Wednesday, November 17, 2004

Football & Naked Women

They are the birthright of every man and the only reason to continue from week to week. If people can't handle the sight of a naked person, then they need to move somewhere far away and stop watching television. The rest of us here are human and normal.

Normal is not an abject fear of sex and nakedness. Normal is the ability to be at ease with naked people and open about the fact that you like to fornicate, desire sex to recreate, and need sex to procreate. Dolphins and primates are the only ones that have recreational sex, and we also have the biggest brains.

Maybe the people that get upset about naked breasts and women in towels are a little lower on the evolutionary ladder.

Maybe It Really Is the Cheese



A 10-year-old grilled cheese sandwich a Florida woman says bears the image of the Virgin Mary was back on eBay after the Internet auction house initially canceled bids that went up to 22,000 dollars(EBAY-OFF)

If this is what the Red States are willing to pony up for religious cheese artifacts California and Wisconsin can bleed them dry.

Tuesday, November 16, 2004

The Urban Archipelago

I say we elect the editors of The Stranger to office in 2006. Much of what they say is not Democratic, Progressive or Liberal as much as it is Anti-Federalist.

One thing the article does not mention is that the right wing is not conservative in any conventional sense of the word.
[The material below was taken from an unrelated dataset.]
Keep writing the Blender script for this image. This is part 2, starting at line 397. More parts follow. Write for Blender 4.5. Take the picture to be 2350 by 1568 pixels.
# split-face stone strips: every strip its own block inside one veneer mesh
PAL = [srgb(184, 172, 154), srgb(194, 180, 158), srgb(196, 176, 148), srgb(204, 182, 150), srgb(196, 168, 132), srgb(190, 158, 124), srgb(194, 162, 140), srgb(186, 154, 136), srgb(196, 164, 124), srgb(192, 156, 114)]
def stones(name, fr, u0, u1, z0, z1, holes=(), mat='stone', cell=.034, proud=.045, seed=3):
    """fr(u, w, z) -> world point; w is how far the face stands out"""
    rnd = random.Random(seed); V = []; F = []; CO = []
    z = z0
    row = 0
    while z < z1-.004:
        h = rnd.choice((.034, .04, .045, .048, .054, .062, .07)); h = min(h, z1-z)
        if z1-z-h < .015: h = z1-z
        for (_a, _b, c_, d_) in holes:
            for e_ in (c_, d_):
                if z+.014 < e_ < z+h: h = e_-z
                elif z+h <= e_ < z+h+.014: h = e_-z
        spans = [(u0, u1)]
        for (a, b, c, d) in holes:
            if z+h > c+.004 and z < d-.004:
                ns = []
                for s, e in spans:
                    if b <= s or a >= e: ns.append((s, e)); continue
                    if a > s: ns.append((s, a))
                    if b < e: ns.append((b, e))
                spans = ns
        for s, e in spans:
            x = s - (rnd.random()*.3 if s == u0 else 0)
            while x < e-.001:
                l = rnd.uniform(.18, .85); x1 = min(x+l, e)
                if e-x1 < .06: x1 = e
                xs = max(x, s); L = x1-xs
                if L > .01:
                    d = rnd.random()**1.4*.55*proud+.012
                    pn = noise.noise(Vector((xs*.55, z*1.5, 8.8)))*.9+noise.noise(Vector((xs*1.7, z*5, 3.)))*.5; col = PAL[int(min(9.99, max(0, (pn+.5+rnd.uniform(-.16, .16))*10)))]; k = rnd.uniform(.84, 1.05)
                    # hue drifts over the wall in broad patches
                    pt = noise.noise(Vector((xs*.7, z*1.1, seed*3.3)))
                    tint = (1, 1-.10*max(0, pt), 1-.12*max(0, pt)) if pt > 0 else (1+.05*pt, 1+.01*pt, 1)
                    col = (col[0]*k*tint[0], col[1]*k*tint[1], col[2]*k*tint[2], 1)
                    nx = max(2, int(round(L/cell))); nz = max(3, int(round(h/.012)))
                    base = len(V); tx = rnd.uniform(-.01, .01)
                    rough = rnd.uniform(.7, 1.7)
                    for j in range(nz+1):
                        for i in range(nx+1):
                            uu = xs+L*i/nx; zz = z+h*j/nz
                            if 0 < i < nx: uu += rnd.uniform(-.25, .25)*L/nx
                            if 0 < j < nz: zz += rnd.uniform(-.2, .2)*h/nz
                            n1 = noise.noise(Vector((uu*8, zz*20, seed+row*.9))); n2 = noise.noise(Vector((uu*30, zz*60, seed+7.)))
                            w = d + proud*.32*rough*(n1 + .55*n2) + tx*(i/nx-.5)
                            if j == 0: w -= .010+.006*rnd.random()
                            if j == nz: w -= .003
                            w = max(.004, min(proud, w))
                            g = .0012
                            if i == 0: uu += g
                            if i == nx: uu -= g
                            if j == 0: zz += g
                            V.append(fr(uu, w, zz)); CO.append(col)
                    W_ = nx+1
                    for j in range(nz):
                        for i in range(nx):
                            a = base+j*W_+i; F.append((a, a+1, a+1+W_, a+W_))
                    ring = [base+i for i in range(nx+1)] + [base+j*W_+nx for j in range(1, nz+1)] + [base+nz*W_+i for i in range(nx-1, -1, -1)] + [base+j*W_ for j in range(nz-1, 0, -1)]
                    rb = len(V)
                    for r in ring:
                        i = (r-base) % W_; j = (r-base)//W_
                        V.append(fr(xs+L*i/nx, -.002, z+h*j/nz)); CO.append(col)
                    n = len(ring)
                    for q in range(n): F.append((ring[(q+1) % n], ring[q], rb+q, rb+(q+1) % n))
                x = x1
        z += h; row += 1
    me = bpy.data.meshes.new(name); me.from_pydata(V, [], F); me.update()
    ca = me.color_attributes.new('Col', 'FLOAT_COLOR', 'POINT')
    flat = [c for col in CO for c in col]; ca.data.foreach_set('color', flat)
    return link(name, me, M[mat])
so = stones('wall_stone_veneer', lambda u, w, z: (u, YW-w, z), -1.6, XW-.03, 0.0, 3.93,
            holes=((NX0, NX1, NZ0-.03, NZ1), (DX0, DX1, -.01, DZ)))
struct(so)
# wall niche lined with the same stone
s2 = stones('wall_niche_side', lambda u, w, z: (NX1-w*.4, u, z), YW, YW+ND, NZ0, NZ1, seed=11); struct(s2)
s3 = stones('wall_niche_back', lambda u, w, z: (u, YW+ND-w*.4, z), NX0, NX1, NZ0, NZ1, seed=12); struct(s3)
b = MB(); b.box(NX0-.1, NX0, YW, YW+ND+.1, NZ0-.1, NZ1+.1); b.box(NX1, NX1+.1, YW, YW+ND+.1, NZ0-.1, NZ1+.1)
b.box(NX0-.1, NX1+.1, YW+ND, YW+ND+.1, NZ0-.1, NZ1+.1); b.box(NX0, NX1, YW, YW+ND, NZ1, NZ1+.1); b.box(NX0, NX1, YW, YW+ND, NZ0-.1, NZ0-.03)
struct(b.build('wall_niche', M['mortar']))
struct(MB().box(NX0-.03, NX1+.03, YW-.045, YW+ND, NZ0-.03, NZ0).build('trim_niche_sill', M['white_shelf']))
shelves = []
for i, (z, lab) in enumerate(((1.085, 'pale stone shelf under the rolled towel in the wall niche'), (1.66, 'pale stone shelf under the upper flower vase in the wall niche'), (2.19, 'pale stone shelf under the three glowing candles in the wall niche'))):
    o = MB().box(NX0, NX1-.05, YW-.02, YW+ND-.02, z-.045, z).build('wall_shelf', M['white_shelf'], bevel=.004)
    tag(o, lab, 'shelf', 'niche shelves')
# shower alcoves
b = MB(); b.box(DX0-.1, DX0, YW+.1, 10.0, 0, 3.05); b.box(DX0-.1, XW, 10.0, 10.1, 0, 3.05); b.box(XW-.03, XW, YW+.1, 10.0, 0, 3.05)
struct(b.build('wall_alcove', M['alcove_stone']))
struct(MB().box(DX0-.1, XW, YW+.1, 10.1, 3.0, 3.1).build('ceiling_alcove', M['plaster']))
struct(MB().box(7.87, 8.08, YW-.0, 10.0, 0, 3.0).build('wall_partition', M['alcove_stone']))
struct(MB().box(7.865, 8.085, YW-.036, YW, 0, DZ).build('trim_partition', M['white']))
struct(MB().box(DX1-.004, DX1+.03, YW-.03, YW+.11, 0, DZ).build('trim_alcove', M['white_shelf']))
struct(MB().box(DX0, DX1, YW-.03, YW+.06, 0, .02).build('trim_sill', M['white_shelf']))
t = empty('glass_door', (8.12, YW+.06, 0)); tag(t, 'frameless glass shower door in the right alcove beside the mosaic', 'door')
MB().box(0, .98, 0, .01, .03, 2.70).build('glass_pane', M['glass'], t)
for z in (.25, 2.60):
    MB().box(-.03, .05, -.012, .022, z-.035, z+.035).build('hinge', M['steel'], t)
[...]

Making "Conservative" an epithet is a good idea, but conservative implies that things would remain the same or go back to an earlier state. What the right wants now is outrageous and unprecedented. They are combining church and state, staging pre-emptive invasions, and trying to spend our tax dollars on "faith based initiatives".

The Federalists wanted a strong central government for, as Alexander Hamilton wrote, "The additional security which its adoption will afford to the preservation of that species of government, to liberty, and to property." The Federalists feared backwoods hicks and their dirty politics as much as we do and thought there was no way they could ever take over the Federal government, so the centralized power should be at the Federal level. Somewhere Alexander Hamilton is as pissed off as he's been since he last saw Aaron Burr.
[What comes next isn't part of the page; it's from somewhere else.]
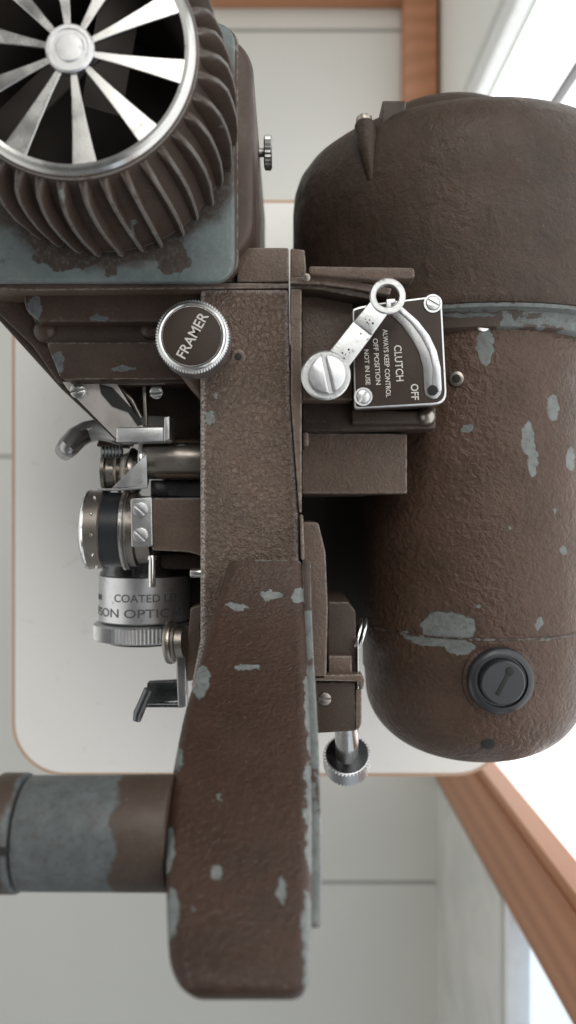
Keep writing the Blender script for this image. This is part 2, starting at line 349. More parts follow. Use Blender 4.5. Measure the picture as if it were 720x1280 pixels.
# ---- base and body
base_ = link('base', prism_bm(rounded([(-.045, -.10), (.16, -.10), (.16, .14), (-.045, .14)], .02), .045, .008, .004), 'deep', P)
for x, y in ((-.03, -.08), (.145, -.08), (-.03, .12), (.145, .12)): link('rubber_foot', rod((x, y, 0), (x, y, .010), .011), 'bakelite', base_)
body = link('body_housing', pp([(250, 361), (361, 361), (363, 500), (373, 640), (375, 845), (238, 862), (250, 800)], .42, .655, .0022, seg=4), 'column', P)
link('top_block', pp([(296, 309), (361, 309), (361, 352), (296, 352)], .419, .60, .0012), 'block', body)
link('top_block', pp([(363, 310), (381, 312), (383, 340), (381, 351), (363, 351)], .421, .52, .001), 'block', body)
link('ledge', pp([(-25, 345), (40, 352), (361, 354), (361, 360), (250, 361), (30, 363), (-25, 359)], .4195, .46, .0007), 'block', body)
link('rail', pp([(363.5, 361), (377, 361), (377, 641), (374, 641), (363.5, 500)], .4165, .45, .0012), 'block', body)
link('rail', pp([(374.5, 643), (379, 643), (381, 700), (376, 700)], .4165, .45, .001), 'block', body)
link('curved_flange', pp([(363, 346), (400, 346), (440, 350), (490, 360), (487, 369), (440, 360), (400, 355), (363, 354)], .414, .45, .0008), 'block', body)
link('curved_flange', pp([(363, 355.5), (400, 356.5), (440, 362), (470, 369), (468, 375), (435, 369), (400, 362), (363, 360.5)], .4165, .45, .0006), 'dark', body)
link('bearing_plate', pp([(377, 366), (441, 370), (441, 500), (377, 500)], .432, .50, .0012), 'block', body)
link('side_bracket', pp([(377, 500), (545, 508), (545, 536), (377, 540)], .447, .53, .0015), 'dark', body)
link('side_bracket', pp([(440, 512), (536, 514), (536, 530), (440, 530)], .437, .46, .0018), 'dark', body)
link('side_bracket', pp([(377, 541), (509, 542), (509, 617), (377, 617)], .457, .56, .003, 3), 'block', body)
link('lug', pp([(378, 540), (386, 540), (386, 558), (378, 558)], .435, .457, .0015), 'block', body)
link('set_screw', rod(W(298, 446, .4215), W(298, 446, .4195), 9*.42/F, bev=.0008, seg=32), 'block', body)
link('screw_hole', rod(W(298, 446, .4205), W(298, 446, .4192), 4.6*.42/F, bev=.0003, seg=24), 'black', body)
link('inner_wall', prism_bm(rounded([(-.03, -.095), (.075, -.095), (.075, .13), (-.03, .13)], .01), .09, .044, .002), 'deep', body)
# strip over the drum
sf = link('bridge_strip', pp([(386, 332), (518, 334), (519, 347), (470, 350), (386, 343)], .409, .425, .0014), 'block', body)
link('bolt', rod(W(383, 347, .415), W(383, 347, .404), 5*.41/F), 'oldsteel', body)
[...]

The right wing wants to tear down Constitutional protections. They are dangerous, selfish radicals who need to be stopped. Stripping the Federal government of many of its overarching powers is essential in order to achieve the agenda presented in the article.

Local police can be ordered not to pursue casual drug users, but right now the Feds can send in the DEA clowns. Much of the spending of Federal HIGHWAY funds is dictated by the Federal government. The one funded by Halliburton, GM, and the pensions of former Enron employees.

The Federal government should not be able to threaten to cut highway subsidies if states won't toe the line and pass silly laws, like requiring that you be 21 to drink. It should be the states that produce revenue, and get little of it back like New York (the last state to raise the legal drinking age from 18 to 21), that dictate policy and tell the Fed that they will be short a whole lot of dollars if they get any urges to dictate local policy.

This can only be accomplished if we reform our tax code. Right now we are suffering taxation without representation. Your tax dollars and mine are buying bombs we don't support to drop them on people that we'd rather see alive. Taxes need to go through the states to the Fed. Let the red states try to pay for a $120 billion war with their farms in the other kind of red, and their abandoned factories. Maybe Singapore and India will pick up the tab with their outsourced jobs, or the companies that saved the money. . .wait they're based in cities.

It will require attacking the 16th ammendment straight on and probably passing another ammendment to remedy the overwhelming taxation power the Fed has been granted. It's tough, but it is also a rallying point and a platform plank. Take the power away from the armchair quarterbacks currently spending tax revenues from New York, California and Chicago to make sure nobody attacks Iowa or Wyoming. They have it coming if you look at the way they're dressed, but that's another issue.